» **Problem to solve**
Take the entries below and print only the lines from the one with "if len(seg) < 3: continue" through the one with "obj('handle', mb, M['lamp_ring'], pg)", exactly as they stand, both ends included.

» **Input material**
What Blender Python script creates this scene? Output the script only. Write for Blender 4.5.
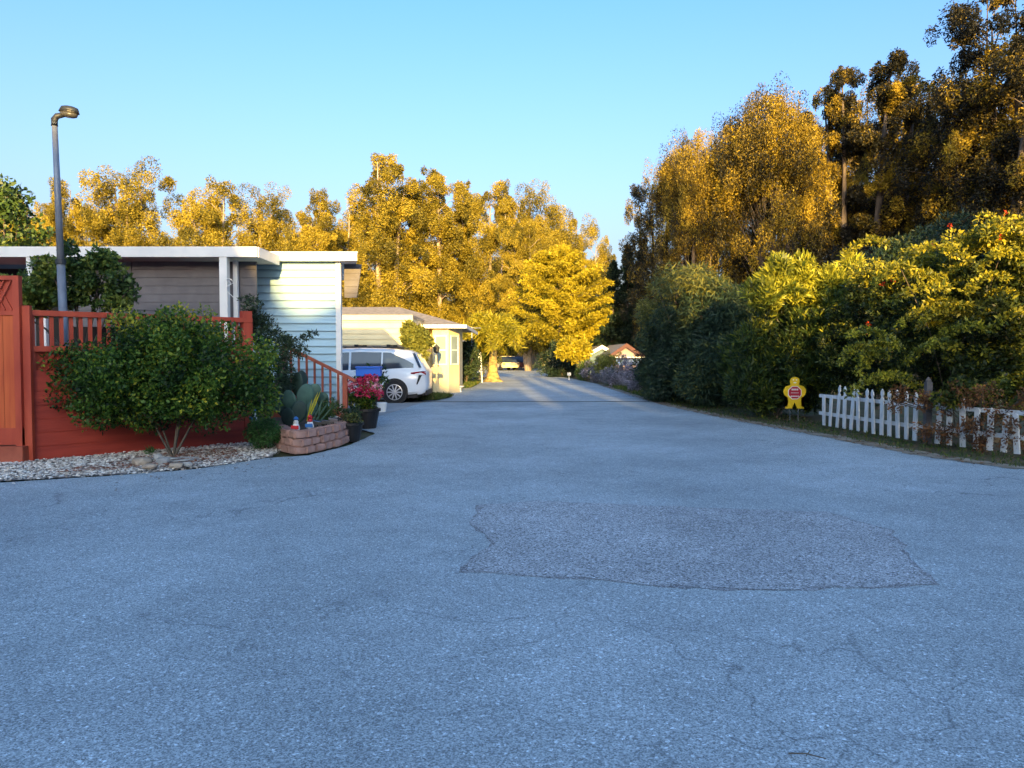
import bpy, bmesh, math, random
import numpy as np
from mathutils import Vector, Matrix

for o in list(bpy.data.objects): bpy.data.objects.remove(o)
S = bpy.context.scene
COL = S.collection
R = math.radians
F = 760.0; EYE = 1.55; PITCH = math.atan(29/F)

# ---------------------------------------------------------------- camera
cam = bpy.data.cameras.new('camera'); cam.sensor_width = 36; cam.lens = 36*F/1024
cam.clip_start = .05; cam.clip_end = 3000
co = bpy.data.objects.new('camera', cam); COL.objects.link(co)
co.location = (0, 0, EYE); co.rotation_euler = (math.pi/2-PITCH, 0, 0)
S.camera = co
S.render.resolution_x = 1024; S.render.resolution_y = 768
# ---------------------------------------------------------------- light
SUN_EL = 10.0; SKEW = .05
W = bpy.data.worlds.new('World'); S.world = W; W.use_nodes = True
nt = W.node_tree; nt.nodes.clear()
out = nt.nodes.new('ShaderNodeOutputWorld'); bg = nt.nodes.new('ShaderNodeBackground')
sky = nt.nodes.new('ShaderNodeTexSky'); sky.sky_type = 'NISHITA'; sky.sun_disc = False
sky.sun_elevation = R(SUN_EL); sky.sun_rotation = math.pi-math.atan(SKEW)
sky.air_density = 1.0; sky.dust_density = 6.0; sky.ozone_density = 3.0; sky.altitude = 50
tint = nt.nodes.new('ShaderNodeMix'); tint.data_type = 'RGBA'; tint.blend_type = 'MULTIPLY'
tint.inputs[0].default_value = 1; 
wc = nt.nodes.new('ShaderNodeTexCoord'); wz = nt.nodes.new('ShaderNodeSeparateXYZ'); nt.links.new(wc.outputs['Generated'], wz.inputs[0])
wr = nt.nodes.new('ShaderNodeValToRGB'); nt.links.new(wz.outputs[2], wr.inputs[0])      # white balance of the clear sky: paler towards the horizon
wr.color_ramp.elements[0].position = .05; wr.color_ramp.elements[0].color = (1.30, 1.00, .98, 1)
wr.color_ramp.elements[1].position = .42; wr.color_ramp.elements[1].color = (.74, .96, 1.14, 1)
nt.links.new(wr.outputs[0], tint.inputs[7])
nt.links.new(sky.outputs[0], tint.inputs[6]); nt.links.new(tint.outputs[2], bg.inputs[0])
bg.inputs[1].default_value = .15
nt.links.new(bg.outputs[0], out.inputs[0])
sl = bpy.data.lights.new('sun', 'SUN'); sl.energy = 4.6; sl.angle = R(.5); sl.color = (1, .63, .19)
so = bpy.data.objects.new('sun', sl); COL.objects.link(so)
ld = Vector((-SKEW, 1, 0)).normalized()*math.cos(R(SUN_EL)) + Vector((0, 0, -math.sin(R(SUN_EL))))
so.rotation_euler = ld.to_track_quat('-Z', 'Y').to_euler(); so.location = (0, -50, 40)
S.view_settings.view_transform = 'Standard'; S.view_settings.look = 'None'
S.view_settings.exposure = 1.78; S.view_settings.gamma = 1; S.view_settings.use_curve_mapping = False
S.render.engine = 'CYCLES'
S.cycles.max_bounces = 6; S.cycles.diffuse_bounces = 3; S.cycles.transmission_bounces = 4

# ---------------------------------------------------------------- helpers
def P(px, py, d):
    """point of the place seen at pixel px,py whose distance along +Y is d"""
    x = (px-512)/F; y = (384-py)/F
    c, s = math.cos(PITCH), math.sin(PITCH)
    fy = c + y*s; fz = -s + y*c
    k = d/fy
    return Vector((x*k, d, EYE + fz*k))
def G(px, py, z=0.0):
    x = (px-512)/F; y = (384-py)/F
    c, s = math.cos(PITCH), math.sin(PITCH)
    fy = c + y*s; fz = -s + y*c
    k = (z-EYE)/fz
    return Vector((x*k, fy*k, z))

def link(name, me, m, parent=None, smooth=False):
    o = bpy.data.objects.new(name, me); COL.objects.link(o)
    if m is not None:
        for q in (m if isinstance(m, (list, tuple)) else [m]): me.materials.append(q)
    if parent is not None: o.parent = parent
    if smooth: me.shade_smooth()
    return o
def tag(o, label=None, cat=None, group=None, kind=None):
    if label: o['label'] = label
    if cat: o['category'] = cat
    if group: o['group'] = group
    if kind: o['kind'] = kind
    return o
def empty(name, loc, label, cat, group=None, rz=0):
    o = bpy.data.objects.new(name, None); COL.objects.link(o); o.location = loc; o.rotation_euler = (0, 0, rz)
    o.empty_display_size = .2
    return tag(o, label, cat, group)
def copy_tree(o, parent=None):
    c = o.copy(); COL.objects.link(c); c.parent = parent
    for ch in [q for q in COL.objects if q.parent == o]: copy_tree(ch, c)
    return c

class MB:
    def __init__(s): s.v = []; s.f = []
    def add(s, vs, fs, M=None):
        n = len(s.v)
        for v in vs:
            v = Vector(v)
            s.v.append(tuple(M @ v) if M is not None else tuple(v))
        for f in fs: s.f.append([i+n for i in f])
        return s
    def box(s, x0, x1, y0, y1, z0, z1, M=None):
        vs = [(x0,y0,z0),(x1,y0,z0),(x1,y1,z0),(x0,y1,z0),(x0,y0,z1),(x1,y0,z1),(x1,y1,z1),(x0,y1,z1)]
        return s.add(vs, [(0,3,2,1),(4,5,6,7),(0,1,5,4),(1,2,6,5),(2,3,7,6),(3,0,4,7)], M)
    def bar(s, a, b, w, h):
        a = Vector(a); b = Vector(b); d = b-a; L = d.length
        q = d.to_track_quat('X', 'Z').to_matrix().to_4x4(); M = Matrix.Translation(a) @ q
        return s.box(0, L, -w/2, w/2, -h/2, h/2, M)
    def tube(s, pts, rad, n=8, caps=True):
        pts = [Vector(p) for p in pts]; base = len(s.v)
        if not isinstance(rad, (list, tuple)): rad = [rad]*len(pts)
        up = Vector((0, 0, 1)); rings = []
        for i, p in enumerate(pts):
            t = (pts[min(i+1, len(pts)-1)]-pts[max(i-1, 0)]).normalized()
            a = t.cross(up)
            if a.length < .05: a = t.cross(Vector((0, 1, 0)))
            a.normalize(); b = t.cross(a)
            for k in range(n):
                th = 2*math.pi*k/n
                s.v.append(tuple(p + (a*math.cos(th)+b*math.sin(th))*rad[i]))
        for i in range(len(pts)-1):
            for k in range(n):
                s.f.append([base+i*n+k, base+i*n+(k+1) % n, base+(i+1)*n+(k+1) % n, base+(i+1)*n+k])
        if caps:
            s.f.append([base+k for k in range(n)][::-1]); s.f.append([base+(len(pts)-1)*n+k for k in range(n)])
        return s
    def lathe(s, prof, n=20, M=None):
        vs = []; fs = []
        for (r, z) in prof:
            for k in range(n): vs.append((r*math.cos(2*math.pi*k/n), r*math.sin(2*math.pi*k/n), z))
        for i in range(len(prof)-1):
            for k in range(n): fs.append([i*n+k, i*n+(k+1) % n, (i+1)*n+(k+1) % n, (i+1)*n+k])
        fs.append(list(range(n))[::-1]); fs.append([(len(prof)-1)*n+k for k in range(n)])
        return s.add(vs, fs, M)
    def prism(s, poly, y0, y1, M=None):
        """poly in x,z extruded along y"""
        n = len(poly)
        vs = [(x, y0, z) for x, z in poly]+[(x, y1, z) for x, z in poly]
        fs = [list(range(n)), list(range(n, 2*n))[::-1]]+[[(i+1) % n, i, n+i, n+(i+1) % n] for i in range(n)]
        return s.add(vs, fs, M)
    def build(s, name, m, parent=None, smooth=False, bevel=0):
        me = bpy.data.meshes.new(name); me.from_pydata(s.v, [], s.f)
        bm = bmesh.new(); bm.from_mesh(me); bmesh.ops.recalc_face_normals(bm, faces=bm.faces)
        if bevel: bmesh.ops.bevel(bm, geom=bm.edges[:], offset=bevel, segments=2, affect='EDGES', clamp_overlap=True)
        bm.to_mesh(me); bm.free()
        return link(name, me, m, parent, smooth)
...
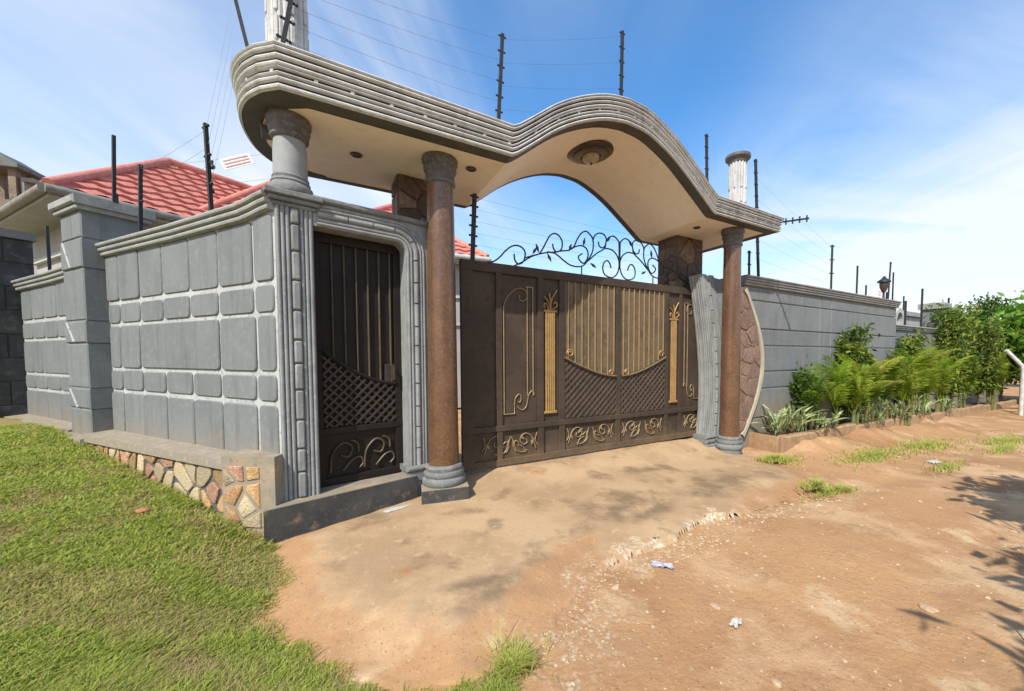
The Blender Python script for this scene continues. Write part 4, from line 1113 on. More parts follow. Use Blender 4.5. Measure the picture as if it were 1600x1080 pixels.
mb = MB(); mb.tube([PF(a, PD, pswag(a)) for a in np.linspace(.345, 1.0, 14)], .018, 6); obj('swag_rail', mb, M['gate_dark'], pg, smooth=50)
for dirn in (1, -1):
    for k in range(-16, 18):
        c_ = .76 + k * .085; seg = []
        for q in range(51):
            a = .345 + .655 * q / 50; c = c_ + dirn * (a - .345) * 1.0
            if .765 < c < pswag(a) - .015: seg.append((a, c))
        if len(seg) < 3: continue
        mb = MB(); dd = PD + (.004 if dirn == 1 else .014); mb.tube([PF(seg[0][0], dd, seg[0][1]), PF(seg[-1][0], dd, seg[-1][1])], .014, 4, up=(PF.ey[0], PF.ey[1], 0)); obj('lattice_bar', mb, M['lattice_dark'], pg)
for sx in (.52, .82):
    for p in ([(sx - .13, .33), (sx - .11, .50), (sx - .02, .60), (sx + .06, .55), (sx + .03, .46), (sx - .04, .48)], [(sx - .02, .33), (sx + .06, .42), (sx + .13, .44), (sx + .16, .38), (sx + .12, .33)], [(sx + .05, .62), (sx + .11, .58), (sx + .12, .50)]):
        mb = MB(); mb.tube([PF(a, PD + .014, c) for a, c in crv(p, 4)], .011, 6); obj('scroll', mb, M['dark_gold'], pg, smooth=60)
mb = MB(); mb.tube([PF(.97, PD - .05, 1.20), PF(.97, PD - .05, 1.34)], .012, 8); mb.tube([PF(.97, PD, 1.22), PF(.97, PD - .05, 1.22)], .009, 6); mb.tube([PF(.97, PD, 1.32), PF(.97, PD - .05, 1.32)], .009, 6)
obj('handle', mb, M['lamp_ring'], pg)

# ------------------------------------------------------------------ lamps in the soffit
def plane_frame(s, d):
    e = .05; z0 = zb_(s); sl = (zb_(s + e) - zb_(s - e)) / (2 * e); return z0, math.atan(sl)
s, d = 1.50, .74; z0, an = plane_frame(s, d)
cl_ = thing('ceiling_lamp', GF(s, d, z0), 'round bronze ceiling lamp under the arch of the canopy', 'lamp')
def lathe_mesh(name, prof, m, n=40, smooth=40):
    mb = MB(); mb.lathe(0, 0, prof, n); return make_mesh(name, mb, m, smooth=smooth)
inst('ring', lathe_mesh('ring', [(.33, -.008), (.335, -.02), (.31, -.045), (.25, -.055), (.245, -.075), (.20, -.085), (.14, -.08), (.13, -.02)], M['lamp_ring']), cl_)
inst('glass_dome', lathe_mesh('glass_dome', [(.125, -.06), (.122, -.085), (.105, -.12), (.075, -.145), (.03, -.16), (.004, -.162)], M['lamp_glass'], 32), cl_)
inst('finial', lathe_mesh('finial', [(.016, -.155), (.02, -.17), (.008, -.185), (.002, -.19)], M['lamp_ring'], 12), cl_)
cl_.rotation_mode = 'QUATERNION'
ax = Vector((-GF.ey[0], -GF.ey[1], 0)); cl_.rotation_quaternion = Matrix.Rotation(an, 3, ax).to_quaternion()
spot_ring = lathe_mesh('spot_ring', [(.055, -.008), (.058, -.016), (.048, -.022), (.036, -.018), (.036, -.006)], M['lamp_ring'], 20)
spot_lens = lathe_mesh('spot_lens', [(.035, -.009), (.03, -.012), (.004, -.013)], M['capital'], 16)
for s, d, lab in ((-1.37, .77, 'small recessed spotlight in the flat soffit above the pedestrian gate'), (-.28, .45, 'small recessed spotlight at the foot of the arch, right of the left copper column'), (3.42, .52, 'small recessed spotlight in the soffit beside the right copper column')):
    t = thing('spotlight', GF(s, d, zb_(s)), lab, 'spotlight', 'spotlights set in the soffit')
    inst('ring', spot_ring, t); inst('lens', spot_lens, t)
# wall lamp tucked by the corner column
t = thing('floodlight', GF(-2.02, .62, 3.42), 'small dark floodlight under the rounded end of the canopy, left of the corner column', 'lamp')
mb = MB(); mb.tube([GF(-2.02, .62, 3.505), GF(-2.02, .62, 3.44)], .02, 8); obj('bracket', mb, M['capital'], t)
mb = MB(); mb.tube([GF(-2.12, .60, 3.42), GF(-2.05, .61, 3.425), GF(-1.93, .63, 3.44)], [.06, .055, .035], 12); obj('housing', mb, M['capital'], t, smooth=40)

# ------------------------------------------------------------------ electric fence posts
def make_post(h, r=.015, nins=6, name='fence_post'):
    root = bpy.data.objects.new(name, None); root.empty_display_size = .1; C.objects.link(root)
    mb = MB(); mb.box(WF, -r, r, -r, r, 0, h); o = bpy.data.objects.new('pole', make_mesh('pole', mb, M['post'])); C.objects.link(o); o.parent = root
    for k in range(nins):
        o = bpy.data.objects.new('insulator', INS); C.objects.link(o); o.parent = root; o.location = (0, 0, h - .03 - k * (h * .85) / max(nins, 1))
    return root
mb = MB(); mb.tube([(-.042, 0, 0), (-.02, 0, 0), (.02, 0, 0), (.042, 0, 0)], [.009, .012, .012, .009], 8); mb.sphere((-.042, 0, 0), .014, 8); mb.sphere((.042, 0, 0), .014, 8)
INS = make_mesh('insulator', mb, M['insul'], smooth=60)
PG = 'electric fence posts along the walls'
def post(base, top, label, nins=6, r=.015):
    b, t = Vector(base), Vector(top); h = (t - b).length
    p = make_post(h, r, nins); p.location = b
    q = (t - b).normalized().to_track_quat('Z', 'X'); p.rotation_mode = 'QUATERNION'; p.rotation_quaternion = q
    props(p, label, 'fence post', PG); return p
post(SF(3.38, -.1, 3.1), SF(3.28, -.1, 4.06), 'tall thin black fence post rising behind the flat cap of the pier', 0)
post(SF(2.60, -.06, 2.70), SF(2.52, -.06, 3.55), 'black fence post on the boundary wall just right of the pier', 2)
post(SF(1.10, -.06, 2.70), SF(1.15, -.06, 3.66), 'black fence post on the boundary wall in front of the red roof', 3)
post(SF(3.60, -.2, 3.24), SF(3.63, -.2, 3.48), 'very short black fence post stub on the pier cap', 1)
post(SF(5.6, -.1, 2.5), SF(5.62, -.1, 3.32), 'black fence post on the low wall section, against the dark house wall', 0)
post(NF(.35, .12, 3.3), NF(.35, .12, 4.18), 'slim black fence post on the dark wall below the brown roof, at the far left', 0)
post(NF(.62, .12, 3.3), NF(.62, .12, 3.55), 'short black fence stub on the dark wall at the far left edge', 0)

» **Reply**
        if len(seg) < 3: continue
        mb = MB(); dd = PD + (.004 if dirn == 1 else .014); mb.tube([PF(seg[0][0], dd, seg[0][1]), PF(seg[-1][0], dd, seg[-1][1])], .014, 4, up=(PF.ey[0], PF.ey[1], 0)); obj('lattice_bar', mb, M['lattice_dark'], pg)
for sx in (.52, .82):
    for p in ([(sx - .13, .33), (sx - .11, .50), (sx - .02, .60), (sx + .06, .55), (sx + .03, .46), (sx - .04, .48)], [(sx - .02, .33), (sx + .06, .42), (sx + .13, .44), (sx + .16, .38), (sx + .12, .33)], [(sx + .05, .62), (sx + .11, .58), (sx + .12, .50)]):
        mb = MB(); mb.tube([PF(a, PD + .014, c) for a, c in crv(p, 4)], .011, 6); obj('scroll', mb, M['dark_gold'], pg, smooth=60)
mb = MB(); mb.tube([PF(.97, PD - .05, 1.20), PF(.97, PD - .05, 1.34)], .012, 8); mb.tube([PF(.97, PD, 1.22), PF(.97, PD - .05, 1.22)], .009, 6); mb.tube([PF(.97, PD, 1.32), PF(.97, PD - .05, 1.32)], .009, 6)
obj('handle', mb, M['lamp_ring'], pg)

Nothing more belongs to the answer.